**SOURCE MATERIAL**

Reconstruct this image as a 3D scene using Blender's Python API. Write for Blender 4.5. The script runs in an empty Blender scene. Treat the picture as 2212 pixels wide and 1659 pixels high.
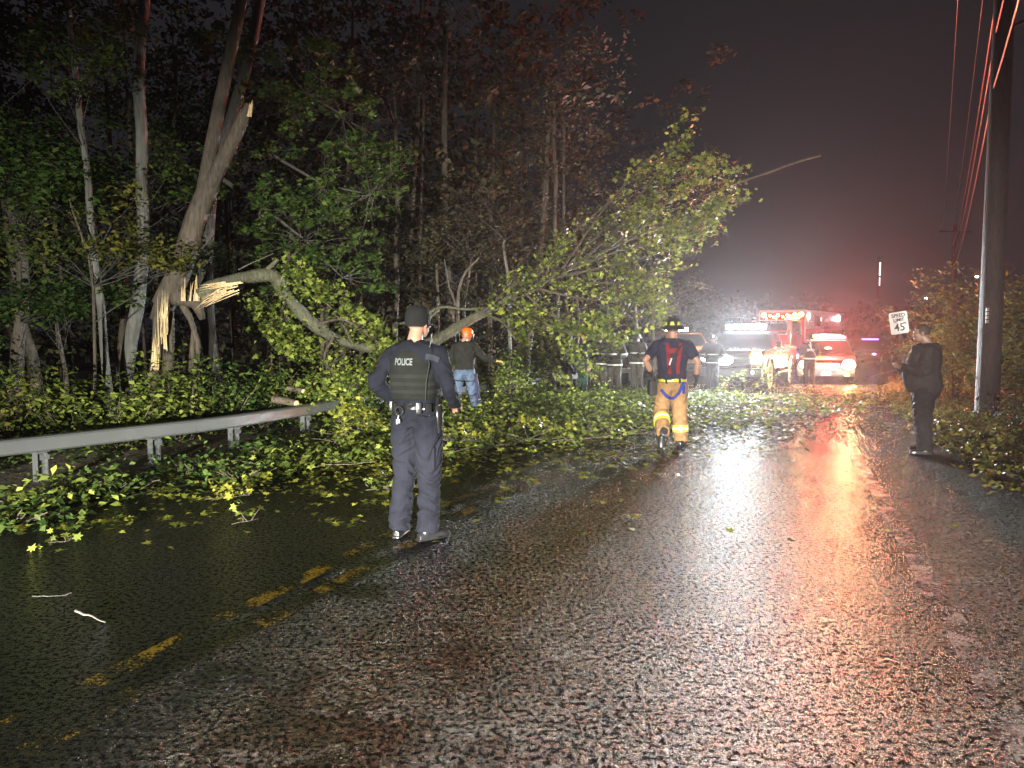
import bpy, bmesh, math, random
import numpy as np
from mathutils import Vector, Matrix, noise
from mathutils.bvhtree import BVHTree
R = math.radians
random.seed(7)
rng = np.random.default_rng(7)
scene = bpy.context.scene
COL = scene.collection

# ------------------------------------------------------------------ camera
CAM_Z, PITCH, F = 1.61, R(3.74), 1560.0
cam_d = bpy.data.cameras.new('camera')
cam = bpy.data.objects.new('camera', cam_d); COL.objects.link(cam)
cam.location = (0, 0, CAM_Z); cam.rotation_euler = (R(90) - PITCH, 0, 0)
cam_d.sensor_width = 36; cam_d.lens = F / 2212 * 36
cam_d.clip_start = 0.05; cam_d.clip_end = 1000
scene.camera = cam

# ------------------------------------------------------------------ world (light-polluted night sky)
w = bpy.data.worlds.new('World'); scene.world = w; w.use_nodes = True
bg = w.node_tree.nodes['Background']
bg.inputs[0].default_value = (0.85, 0.80, 0.92, 1); bg.inputs[1].default_value = 0.017

scene.view_settings.view_transform = 'Standard'; scene.view_settings.look = 'None'
scene.view_settings.exposure = 0.0; scene.view_settings.gamma = 1
scene.render.engine = 'CYCLES'
cy = scene.cycles
cy.use_denoising = True
cy.max_bounces = 5; cy.diffuse_bounces = 2; cy.glossy_bounces = 2; cy.transmission_bounces = 3
cy.volume_bounces = 0; cy.transparent_max_bounces = 6
cy.sample_clamp_indirect = 1.5; cy.sample_clamp_direct = 30
cy.caustics_reflective = False; cy.caustics_refractive = False

def aim(o, tgt):
    o.rotation_euler = (Vector(tgt) - o.location).to_track_quat('-Z', 'Y').to_euler()

def spot(name, loc, tgt, power, angle, blend, color, scale=(1, 1, 1), rad=0.08):
    l = bpy.data.lights.new(name, 'SPOT'); l.energy = power; l.spot_size = R(angle); l.spot_blend = blend
    l.color = color; l.shadow_soft_size = rad
    o = bpy.data.objects.new(name, l); COL.objects.link(o); o.location = loc; aim(o, tgt); o.scale = scale
    return o
# lamps of the patrol car standing behind the camera: low beams with a flat cut-off, and its take-down floodlight
spot('low_beam_lamp', (-3.6, -12.0, 0.72), (-3.6, 12, -1.45), 33000, 74, 0.18, (1.0, 0.95, 0.86), (1, 0.14, 1))
spot('low_beam_lamp', (-2.2, -12.0, 0.72), (-1.0, 12, -1.45), 30000, 40, 0.3, (1.0, 0.95, 0.86), (1, 0.29, 1))
spot('flood_lamp', (-4.2, -12.0, 1.45), (-6.0, 12, .8), 42000, 40, 1.0, (0.96, 1.0, 0.88), (1, 0.72, 1), 0.05)
spot('flood_lamp', (-3.2, -12.0, 1.45), (1.8, 16, 1.6), 66000, 40, 1.0, (1.0, 0.97, 0.84), (1, 0.8, 1), 0.05)

spot('added_sign_spot', (-3.7, -12.0, 1.5), (10.62, 19, 2.02), 26000, 1.7, 0.4, (1.0, 0.98, 0.94), (1, 1, 1), 0.02)  # added narrow spot that brightens the speed sign, standing in for retroreflection

# ------------------------------------------------------------------ pixel helpers (photograph seen 2212 px wide) used to survey the place
def at(x, y, Y):
    u = (x - 1106) / F; v = (829.5 - y) / F
    c, s = math.cos(PITCH), math.sin(PITCH)
    d = Vector((u, c + v * s, -s + v * c)); t = Y / d.y
    return Vector((0, 0, CAM_Z)) + d * t
def gnd(x, y, z=0.0):
    u = (x - 1106) / F; v = (829.5 - y) / F
    c, s = math.cos(PITCH), math.sin(PITCH)
    d = Vector((u, c + v * s, -s + v * c)); t = (z - CAM_Z) / d.z
    return Vector((0, 0, CAM_Z)) + d * t

# ------------------------------------------------------------------ materials
MATS = {}
def _nt(name):
    m = bpy.data.materials.new(name); m.use_nodes = True
    nt = m.node_tree; return m, nt, nt.nodes['Principled BSDF']
def pmat(name, col, rough=0.6, metal=0.0, spec=0.5, vary=0.25, scale=8.0, bump=0.0, bscale=60.0, stretch=None, coat=0.0, coords='Object'):
    """plain surface with procedural tone variation and optional bump"""
    if name in MATS: return MATS[name]
    m, nt, p = _nt(name)
    tc = nt.nodes.new('ShaderNodeTexCoord'); src = tc.outputs[coords]
    if stretch:
        mp = nt.nodes.new('ShaderNodeMapping'); mp.inputs['Scale'].default_value = stretch
        nt.links.new(src, mp.inputs[0]); src = mp.outputs[0]
    n = nt.nodes.new('ShaderNodeTexNoise'); n.inputs['Scale'].default_value = scale; n.inputs['Detail'].default_value = 5
    nt.links.new(src, n.inputs['Vector'])
    r = nt.nodes.new('ShaderNodeValToRGB')
    r.color_ramp.elements[0].position = 0.3; r.color_ramp.elements[1].position = 0.7
    r.color_ramp.elements[0].color = tuple(c * (1 - vary) for c in col) + (1,)
    r.color_ramp.elements[1].color = tuple(min(1, c * (1 + vary)) for c in col) + (1,)
    nt.links.new(n.outputs[0], r.inputs[0]); nt.links.new(r.outputs[0], p.inputs['Base Color'])
    p.inputs['Roughness'].default_value = rough; p.inputs['Metallic'].default_value = metal
    p.inputs['Specular IOR Level'].default_value = spec
    p.inputs['Coat Weight'].default_value = coat; p.inputs['Coat Roughness'].default_value = 0.08
    if bump:
        n2 = nt.nodes.new('ShaderNodeTexNoise'); n2.inputs['Scale'].default_value = bscale; n2.inputs['Detail'].default_value = 4
        nt.links.new(src, n2.inputs['Vector'])
        b = nt.nodes.new('ShaderNodeBump'); b.inputs['Strength'].default_value = bump; b.inputs['Distance'].default_value = 0.02
        nt.links.new(n2.outputs[0], b.inputs['Height']); nt.links.new(b.outputs[0], p.inputs['Normal'])
    MATS[name] = m; return m
def emat(name, col, strength):
    if name in MATS: return MATS[name]
    m = bpy.data.materials.new(name); m.use_nodes = True; nt = m.node_tree
    nt.nodes.remove(nt.nodes['Principled BSDF']); e = nt.nodes.new('ShaderNodeEmission')
    e.inputs[0].default_value = tuple(col) + (1,); e.inputs[1].default_value = strength
    nt.links.new(e.outputs[0], nt.nodes['Material Output'].inputs[0]); MATS[name] = m; return m
def leafmat(name, cols, transl=0.3, rough=0.38):
    if name in MATS: return MATS[name]
    m, nt, p = _nt(name)
    g = nt.nodes.new('ShaderNodeNewGeometry'); r = nt.nodes.new('ShaderNodeValToRGB')
    cr = r.color_ramp
    while len(cr.elements) < len(cols): cr.elements.new(0.5)
    for i, c in enumerate(cols):
        cr.elements[i].position = i / (len(cols) - 1); cr.elements[i].color = tuple(c) + (1,)
    nt.links.new(g.outputs['Random Per Island'], r.inputs[0]); nt.links.new(r.outputs[0], p.inputs['Base Color'])
    p.inputs['Roughness'].default_value = rough
    t = nt.nodes.new('ShaderNodeBsdfTranslucent'); nt.links.new(r.outputs[0], t.inputs[0])
    mx = nt.nodes.new('ShaderNodeMixShader'); mx.inputs[0].default_value = transl
    nt.links.new(p.outputs[0], mx.inputs[1]); nt.links.new(t.outputs[0], mx.inputs[2])
    nt.links.new(mx.outputs[0], nt.nodes['Material Output'].inputs[0]); MATS[name] = m; return m
def barkmat(name, c1, c2, scale=9.0, rough=0.75):
    if name in MATS: return MATS[name]
    m, nt, p = _nt(name)
    tc = nt.nodes.new('ShaderNodeTexCoord'); mp = nt.nodes.new('ShaderNodeMapping'); mp.inputs['Scale'].default_value = (3, 3, 0.45)
    nt.links.new(tc.outputs['Object'], mp.inputs[0])
    n = nt.nodes.new('ShaderNodeTexNoise'); n.inputs['Scale'].default_value = scale; n.inputs['Detail'].default_value = 8; n.inputs['Roughness'].default_value = 0.65
    nt.links.new(mp.outputs[0], n.inputs['Vector'])
    n3 = nt.nodes.new('ShaderNodeTexNoise'); n3.inputs['Scale'].default_value = 1.7; n3.inputs['Detail'].default_value = 4
    nt.links.new(tc.outputs['Object'], n3.inputs['Vector'])
    mt = nt.nodes.new('ShaderNodeMath'); mt.operation = 'MULTIPLY_ADD'; mt.inputs[1].default_value = 0.6; 
    nt.links.new(n3.outputs[0], mt.inputs[0]); nt.links.new(n.outputs[0], mt.inputs[2])
    r = nt.nodes.new('ShaderNodeValToRGB'); r.color_ramp.elements[0].position = 0.58; r.color_ramp.elements[1].position = 1.0
    r.color_ramp.elements[0].color = tuple(c1) + (1,); r.color_ramp.elements[1].color = tuple(c2) + (1,)
    nt.links.new(mt.outputs[0], r.inputs[0]); nt.links.new(r.outputs[0], p.inputs['Base Color'])
    b = nt.nodes.new('ShaderNodeBump'); b.inputs['Strength'].default_value = 0.9; b.inputs['Distance'].default_value = 0.03
    nt.links.new(n.outputs[0], b.inputs['Height']); nt.links.new(b.outputs[0], p.inputs['Normal'])
    p.inputs['Roughness'].default_value = rough
    MATS[name] = m; return m

def asphalt():
    m, nt, p = _nt('wet_asphalt'); L = nt.links.new
    tc = nt.nodes.new('ShaderNodeTexCoord')
    def tex(kind, scale, **kw):
        n = nt.nodes.new(kind); n.inputs['Scale'].default_value = scale
        for k, v in kw.items(): n.inputs[k].default_value = v
        L(tc.outputs['Object'], n.inputs['Vector']); return n
    big = tex('ShaderNodeTexNoise', 0.45, Detail=5.0, Roughness=0.6)
    pat = tex('ShaderNodeTexNoise', 1.6, Detail=6.0, Roughness=0.65)
    grain = tex('ShaderNodeTexNoise', 120.0, Detail=1.5, Roughness=0.5)
    vor = tex('ShaderNodeTexVoronoi', 135.0)
    # worn patches where the stone is smoothed over by tar
    cr = nt.nodes.new('ShaderNodeValToRGB'); cr.color_ramp.elements[0].position = 0.36; cr.color_ramp.elements[1].position = 0.52
    cr.color_ramp.elements[0].color = (0.6, 0.6, 0.6, 1); L(pat.outputs[0], cr.inputs[0])
    # far (left) lane is an older, finer surface: mask across the centre line
    sx = nt.nodes.new('ShaderNodeSeparateXYZ'); L(tc.outputs['Object'], sx.inputs[0])
    ma = nt.nodes.new('ShaderNodeMath'); ma.operation = 'MULTIPLY_ADD'; ma.inputs[1].default_value = -0.38; ma.inputs[2].default_value = 3.05
    L(sx.outputs['Y'], ma.inputs[0])
    mb_ = nt.nodes.new('ShaderNodeMath'); mb_.operation = 'ADD'; L(ma.outputs[0], mb_.inputs[0]); L(sx.outputs['X'], mb_.inputs[1])
    mr = nt.nodes.new('ShaderNodeMapRange'); mr.inputs['From Min'].default_value = -1.0; mr.inputs['From Max'].default_value = 1.1
    mr.inputs['To Min'].default_value = 0.45; mr.inputs['To Max'].default_value = 1.0; L(mb_.outputs[0], mr.inputs[0])
    mul = nt.nodes.new('ShaderNodeMath'); mul.operation = 'MULTIPLY'; L(mr.outputs[0], mul.inputs[0]); L(cr.outputs[0], mul.inputs[1])
    coarse = tex('ShaderNodeTexNoise', 17.0, Detail=4.0, Roughness=0.75)
    gm = nt.nodes.new('ShaderNodeMath'); gm.operation = 'MULTIPLY'; gm.inputs[1].default_value = .5; L(grain.outputs[0], gm.inputs[0])
    cm = nt.nodes.new('ShaderNodeMath'); cm.operation = 'MULTIPLY_ADD'; cm.inputs[1].default_value = .35; L(coarse.outputs[0], cm.inputs[0]); L(gm.outputs[0], cm.inputs[2])
    hs = nt.nodes.new('ShaderNodeMath'); hs.operation = 'ADD'; L(cm.outputs[0], hs.inputs[0]); vm = nt.nodes.new('ShaderNodeMath'); vm.operation = 'MULTIPLY'; vm.inputs[1].default_value = -1.1; L(vor.outputs['Distance'], vm.inputs[0]); L(vm.outputs[0], hs.inputs[1])
    pit = tex('ShaderNodeTexNoise', 34.0, Detail=5.0, Roughness=0.8)
    pr = nt.nodes.new('ShaderNodeMapRange'); pr.inputs['From Min'].default_value = .46; pr.inputs['From Max'].default_value = .60; pr.inputs['To Min'].default_value = .0; pr.inputs['To Max'].default_value = .95
    L(pit.outputs[0], pr.inputs[0]); L(pr.outputs[0], p.inputs['Specular IOR Level'])
    b = nt.nodes.new('ShaderNodeBump'); b.inputs['Distance'].default_value = 0.027; L(mul.outputs[0], b.inputs['Strength']); L(hs.outputs[0], b.inputs['Height'])
    b2 = nt.nodes.new('ShaderNodeBump'); b2.inputs['Strength'].default_value = 0.5; b2.inputs['Distance'].default_value = 0.05
    L(pat.outputs[0], b2.inputs['Height']); L(b.outputs[0], b2.inputs['Normal']); L(b2.outputs[0], p.inputs['Normal'])
    r = nt.nodes.new('ShaderNodeValToRGB'); r.color_ramp.elements[0].color = (0.004, 0.004, 0.004, 1); r.color_ramp.elements[1].color = (0.012, 0.011, 0.011, 1)
    r.color_ramp.elements[0].position = 0.3; r.color_ramp.elements[1].position = 0.75
    L(big.outputs[0], r.inputs[0]); L(r.outputs[0], p.inputs['Base Color'])
    p.inputs['Roughness'].default_value = 0.13
    return m
def paintmat(name, col, lo, hi, sc=5.0, rough=0.3):
    """worn road paint: missing flakes show the asphalt below"""
    m, nt, p = _nt(name); L = nt.links.new
    tc = nt.nodes.new('ShaderNodeTexCoord')
    n = nt.nodes.new('ShaderNodeTexNoise'); n.inputs['Scale'].default_value = sc; n.inputs['Detail'].default_value = 8; n.inputs['Roughness'].default_value = 0.7
    n2 = nt.nodes.new('ShaderNodeTexNoise'); n2.inputs['Scale'].default_value = 70; n2.inputs['Detail'].default_value = 3
    L(tc.outputs['Object'], n.inputs['Vector']); L(tc.outputs['Object'], n2.inputs['Vector'])
    r = nt.nodes.new('ShaderNodeValToRGB'); r.color_ramp.elements[0].position = lo; r.color_ramp.elements[1].position = hi
    sm = nt.nodes.new('ShaderNodeMath'); sm.operation = 'MULTIPLY_ADD'; sm.inputs[1].default_value = .45; sm.inputs[2].default_value = -.225; L(n2.outputs[0], sm.inputs[0])
    sa = nt.nodes.new('ShaderNodeMath'); sa.operation = 'ADD'; L(sm.outputs[0], sa.inputs[0]); L(n.outputs[0], sa.inputs[1]); L(sa.outputs[0], r.inputs[0])
    p.inputs['Base Color'].default_value = tuple(col) + (1,); p.inputs['Roughness'].default_value = rough
    b = nt.nodes.new('ShaderNodeBump'); b.inputs['Strength'].default_value = 0.7; b.inputs['Distance'].default_value = 0.01
    L(n2.outputs[0], b.inputs['Height']); L(b.outputs[0], p.inputs['Normal'])
    t = nt.nodes.new('ShaderNodeBsdfTransparent'); mx = nt.nodes.new('ShaderNodeMixShader')
    L(r.outputs[0], mx.inputs[0]); L(t.outputs[0], mx.inputs[1]); L(p.outputs[0], mx.inputs[2])
    L(mx.outputs[0], nt.nodes['Material Output'].inputs[0]); return m

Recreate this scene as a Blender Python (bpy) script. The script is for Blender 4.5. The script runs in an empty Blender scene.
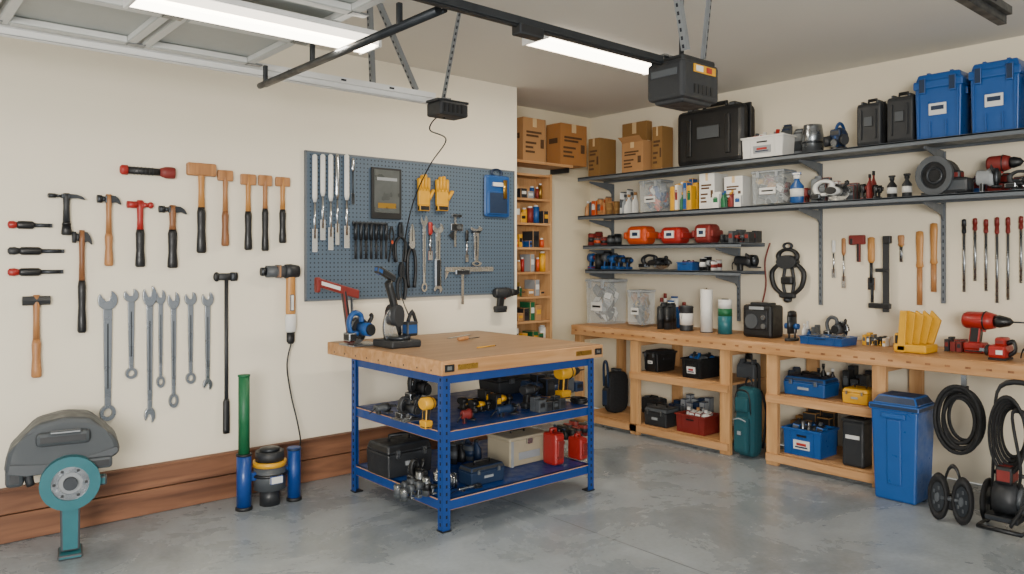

**EXERCISE DESCRIPTION**
Copy only the part of the records that runs from the first line to the line with "COL = scene.collection", ends included, leaving pictures out.

**ANSWER FOR THE TASK**
Reconstruct this image as a 3D scene using Blender's Python API. Write for Blender 4.5. The script runs in an empty Blender scene. Treat the picture as 2212 pixels wide and 1659 pixels high.
import bpy, bmesh, math, random
import numpy as np
from mathutils import Vector, Matrix, noise
from mathutils.bvhtree import BVHTree
R = math.radians
random.seed(7)
rng = np.random.default_rng(7)
scene = bpy.context.scene
COL = scene.collection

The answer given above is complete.